Seventy percent of the camps' population of around 70,000 people are under the age of 18, Knoope said. "They are all descendants of ISIS fighters, and the stories, the narratives, inside that community is 'ISIS, ISIS, ISIS', anger, frustration, and the situation, the conditions, are dire," he warned. "People kill, people die ... the situation in humanitarian terms, and in security terms, is dire."

"The recruiters are active inside the camp," he warned, describing the area as a breeding ground and an incubator. "It is where the next generation is being educated," Knoope added. "It is a big threat, it is a big security risk, not just for your region but ... a security threat to the whole world."

A UN delegation visited al-Hol camp on Sunday in an effort to assess the conditions on the ground, pushing for greater repatriation of Iraqi citizens from the camp and warning, yet again, of the "desolate" conditions.

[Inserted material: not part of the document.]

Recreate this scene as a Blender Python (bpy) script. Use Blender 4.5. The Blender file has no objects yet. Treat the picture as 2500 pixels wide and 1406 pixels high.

Since the beginning of the year, the camp has bore witness to at least 18 murders.

Citing the approach of Nelson Mandela, Knoope expressed his view that reconciliation between victims and perpetrators is vital for establishing long-term peace. "Put victims at the center, and let them talk about their grievances and experiences, and let them talk directly to the perpetrators ... and ask them for forgiveness ... 'to tell me what you've done' ... and then you make up, you put conditions on the return of these people, set by the victims."